[START OF Provided records]

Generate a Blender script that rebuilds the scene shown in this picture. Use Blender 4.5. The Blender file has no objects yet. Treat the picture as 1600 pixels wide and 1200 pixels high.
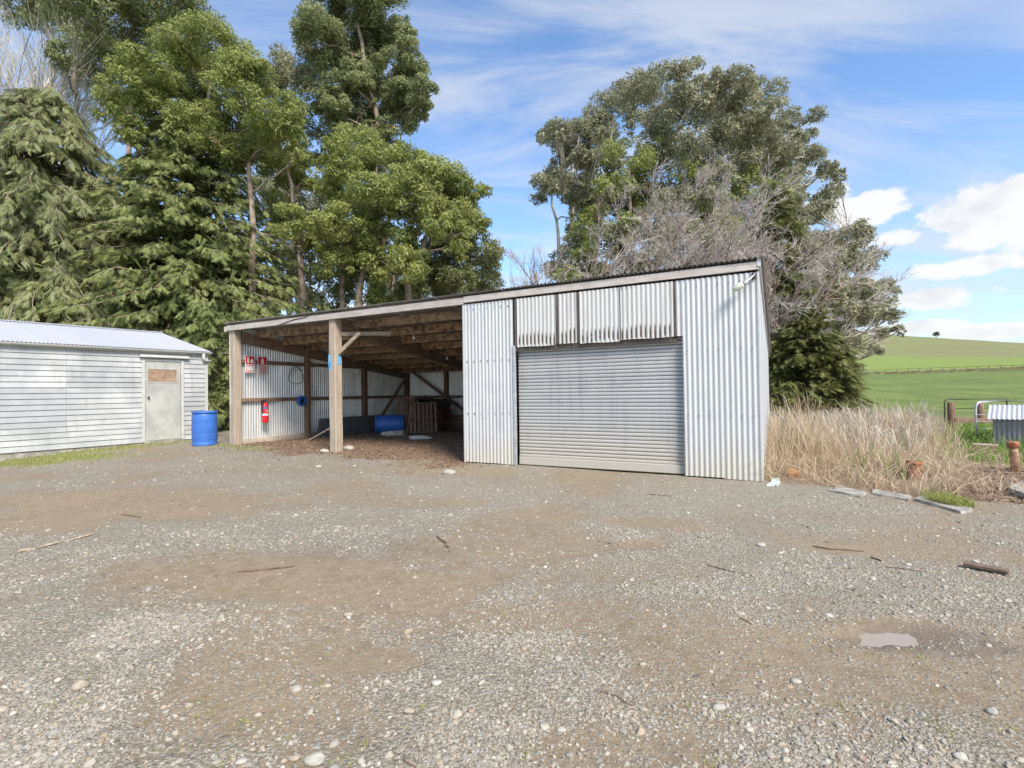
import bpy, math, random
import numpy as np
from mathutils import Matrix, Vector
random.seed(7); RNG = np.random.default_rng(7)
SC = bpy.context.scene
COL = SC.collection
R_ = math.radians

# ------------------------------------------------------------------ camera
CAM_H = 1.35; FPX = 785.64; PITCH = 0.0158; ROLL = -0.0143      # focal length in pixels of a 1600 px wide frame
cd = bpy.data.cameras.new('camera'); cam = bpy.data.objects.new('camera', cd); COL.objects.link(cam)
cd.sensor_fit = 'HORIZONTAL'; cd.sensor_width = 36; cd.lens = 36 * FPX / 1600
cd.clip_start = 0.05; cd.clip_end = 3000
cam.matrix_world = Matrix.Translation((0, 0, CAM_H)) @ Matrix.Rotation(math.pi / 2 + PITCH, 4, 'X') @ Matrix.Rotation(ROLL, 4, 'Z')
SC.camera = cam

def ray(u, v):
    du, dv = u - 800, v - 600
    a = du * math.cos(ROLL) + dv * math.sin(ROLL); b = -du * math.sin(ROLL) + dv * math.cos(ROLL)
    y, z = 1.0, -b / FPX
    return np.array([a / FPX, y * math.cos(PITCH) - z * math.sin(PITCH), y * math.sin(PITCH) + z * math.cos(PITCH)])
def G(u, v, z=0.0):                      # point at height z seen at (u, v)
    d = ray(u, v); return np.array([0, 0, CAM_H]) + d * ((z - CAM_H) / d[2])
def W(u, v, Y):                          # point at distance Y seen at (u, v)
    d = ray(u, v); return np.array([0, 0, CAM_H]) + d * (Y / d[1])
def project(x, y, z):
    z = z - CAM_H
    yc = y * math.cos(PITCH) + z * math.sin(PITCH); zc = -y * math.sin(PITCH) + z * math.cos(PITCH)
    yc = np.maximum(yc, 0.05)
    a = FPX * x / yc; b = -FPX * zc / yc
    return 800 + a * math.cos(ROLL) - b * math.sin(ROLL), 600 + a * math.sin(ROLL) + b * math.cos(ROLL)

# ------------------------------------------------------------------ node helper
class NT:
    def __init__(s, tree): s.t = tree; s.n = tree.nodes; s.l = tree.links
    def new(s, typ, ins=None, **kw):
        n = s.n.new(typ)
        for k, v in kw.items(): setattr(n, k, v)
        for k, v in (ins or {}).items():
            if isinstance(v, tuple) and len(v) == 2 and hasattr(v[0], 'outputs'): s.l.new(v[0].outputs[v[1]], n.inputs[k])
            elif hasattr(v, 'outputs'): s.l.new(v.outputs[0], n.inputs[k])
            else: n.inputs[k].default_value = v
        return n
    def math(s, op, a, b=0.0, c=0.0, clamp=False):
        return s.new('ShaderNodeMath', {0: a, 1: b, 2: c}, operation=op, use_clamp=clamp)
    def vm(s, op, a, b=(0, 0, 0)):
        return s.new('ShaderNodeVectorMath', {0: a, 1: b}, operation=op)
    def ramp(s, fac, stops, interp='LINEAR'):
        r = s.new('ShaderNodeValToRGB', {0: fac}); r.color_ramp.interpolation = interp
        e = r.color_ramp.elements
        while len(e) < len(stops): e.new(0.5)
        for q, (p, c) in zip(e, stops): q.position = p; q.color = (c, c, c, 1) if not hasattr(c, '__len__') else (*c, 1)
        return r
    def mix(s, fac, a, b, blend='MIX'):
        m = s.new('ShaderNodeMix', data_type='RGBA', blend_type=blend)
        for sock, v in ((m.inputs[0], fac), (m.inputs[6], a), (m.inputs[7], b)):
            if isinstance(v, tuple) and len(v) == 2 and hasattr(v[0], 'outputs'): s.l.new(v[0].outputs[v[1]], sock)
            elif hasattr(v, 'outputs'):
                s.l.new(v.outputs[2] if v.bl_idname == 'ShaderNodeMix' else v.outputs[0], sock)
            else: sock.default_value = (*v, 1) if hasattr(v, '__len__') and len(v) == 3 else v
        return m
    def noise(s, vec, scale, detail=5, rough=0.55, dist=0.0):
        ins = {'Scale': scale, 'Detail': detail, 'Roughness': rough, 'Distortion': dist}
        if vec is not None: ins['Vector'] = vec
        return s.new('ShaderNodeTexNoise', ins)
    def maprange(s, v, a, b, c=0.0, d=1.0, interp='SMOOTHSTEP'):
        return s.new('ShaderNodeMapRange', {0: v, 1: a, 2: b, 3: c, 4: d}, interpolation_type=interp, clamp=True) if interp == 'LINEAR' else \
               s.new('ShaderNodeMapRange', {0: v, 1: a, 2: b, 3: c, 4: d}, interpolation_type=interp)
def O2(m): return (m, 2)

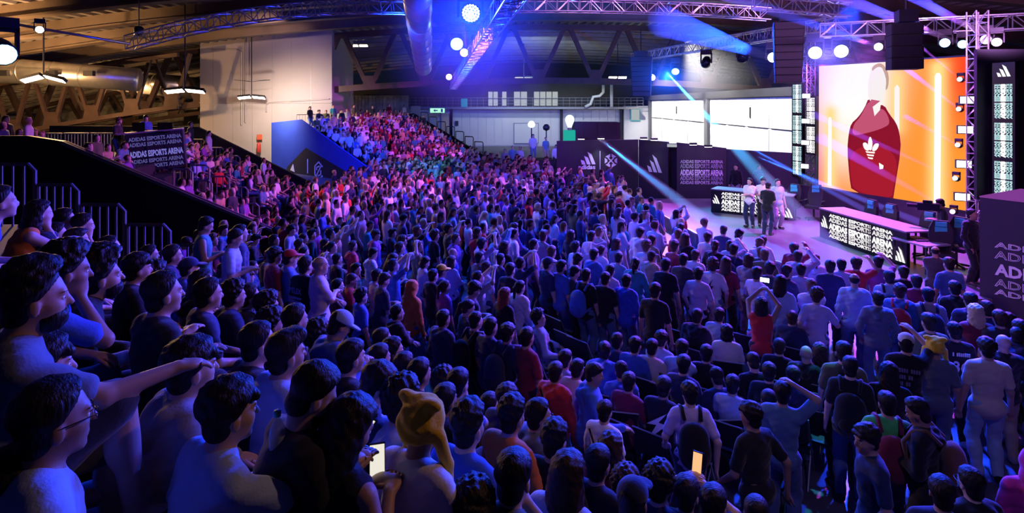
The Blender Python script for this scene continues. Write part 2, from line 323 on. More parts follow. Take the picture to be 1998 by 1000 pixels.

[END OF Provided records]

Description of the task>
Everything from the first line of the records through the line containing "R_ = math.radians" should be reproduced exactly, apart from the pictures.

Full solution>
Generate a Blender script that rebuilds the scene shown in this picture. Use Blender 4.5. The Blender file has no objects yet. Treat the picture as 1600 pixels wide and 1200 pixels high.
import bpy, math, random
import numpy as np
from mathutils import Matrix, Vector
random.seed(7); RNG = np.random.default_rng(7)
SC = bpy.context.scene
COL = SC.collection
R_ = math.radians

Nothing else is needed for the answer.